Sandro Frefel

„Nach dem ein ehrsame gemeind
wohlbedächtlich darüber deliberiert“.

Berner Gemeindeversammlungen im 18. Jahrhundert

Band 7 der Schriftenreihe: Berner Forschungen zur Regionalgeschichte

Rezension


Gemeinden befinden sich heute in einer paradoxen Situation: Einerseits sind sie immer weniger in der Lage, Probleme des Alltags selbstständig zu lösen; andererseits kommt ihnen eine derart große mentale Bedeutung zu, dass Fusionen nur schwer zu realisieren sind. Die Gemeindeversammlung gilt weithin als Quelle von Demokratie und Volkssouveränität. Die Rückprojektion heutiger Vorstellungen in die Vergangenheit macht sie praktisch unantastbar. Der Zweck der vorliegenden Lizentiatsarbeit, die Sandro Frefel bei Heinrich Richard Schmidt am Historischen Institut der Universität Bern verfasst hat, besteht nicht darin, diese Glorifizierung fortzusetzen; vielmehr sollen kommunale Traditionen in der politischen Kultur der heutigen Schweiz kritisch erhellt werden.

Ausgangspunkt der Studie ist das Kommunalismus-Konzept von Peter Blickle. Die Gemeindeversammlung erscheint dabei als Kristallisationskern der Gemeinde. Der Autor fragt nach der Funktion der Gemeindeversammlung in den Landgemeinden des Staates Bern im 18. Jahrhundert und untersucht in der Reihenfolge des Ablaufs einer üblichen Gemeindeversammlung Teilnahmeberechtigung, Einberufung, Häufigkeit, Örtlichkeiten, Traktanden, Diskussion und Beschlussfassung. Schließlich folgt ein Überblick über die Vielfalt der Themen, über die zu beraten und zu entscheiden war, wie die Gemeindeorganisation, die Nutzung des Gemeindegutes und die Armenfürsorge. Die Quellengrundlage bilden zur Hauptsache die Protokolle aus den Gemeindearchiven von Aeschlen bei Oberdiessbach, Kirchberg, Trub, Twann, Utzigen und Worb, deren Erhaltungszustand sehr unterschiedlich ist. Ein Fazit, je 13 grafische Abbildungen und Tabellen sowie die Bibliografie runden die Publikation ab.

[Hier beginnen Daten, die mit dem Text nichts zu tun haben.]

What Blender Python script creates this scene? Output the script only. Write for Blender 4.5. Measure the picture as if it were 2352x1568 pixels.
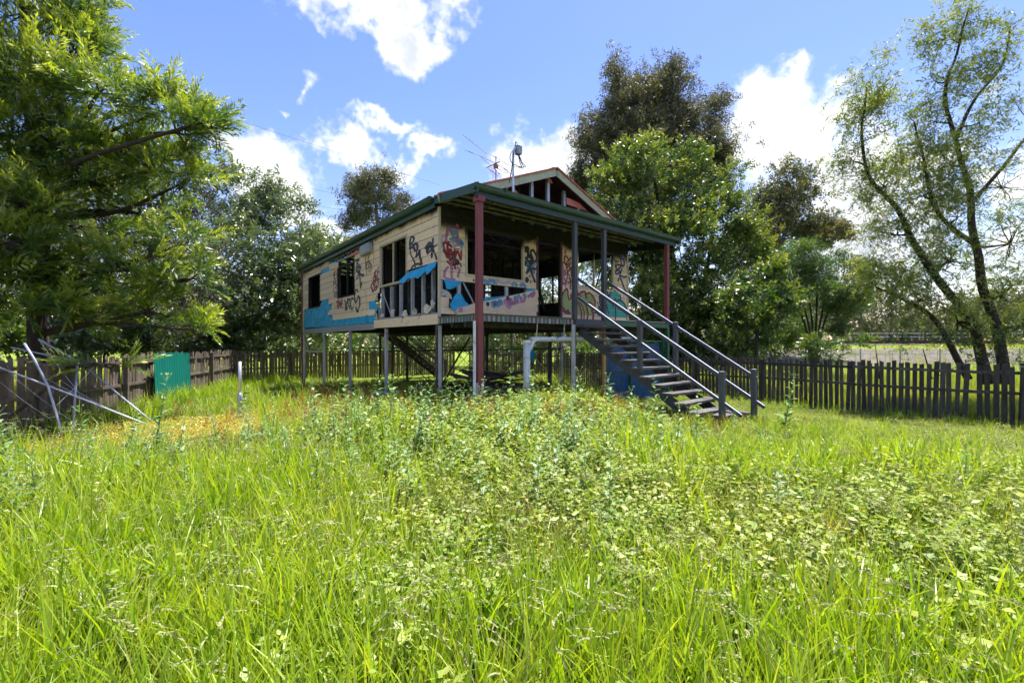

Sandro Frefel stellt fest, dass im bernischen Territorium die Gemeinde eine real- und personalrechtlich heterogene Gemeinschaft war; die die strukturell bedingten Herausforderungen auf pragmatische Weise zu lösen versuchte, und schließt daraus, dass die nähere Beleuchtung des Verhältnisses von Obrigkeit und Gemeinden gewinnbringend wäre für die aktuellen Diskussionen über Sinn und Unsinn des Erhaltes kleinräumiger, lokaler Strukturen. Einen ersten Beitrag dazu liefert Frefels sorgfältige Studie bereits selber.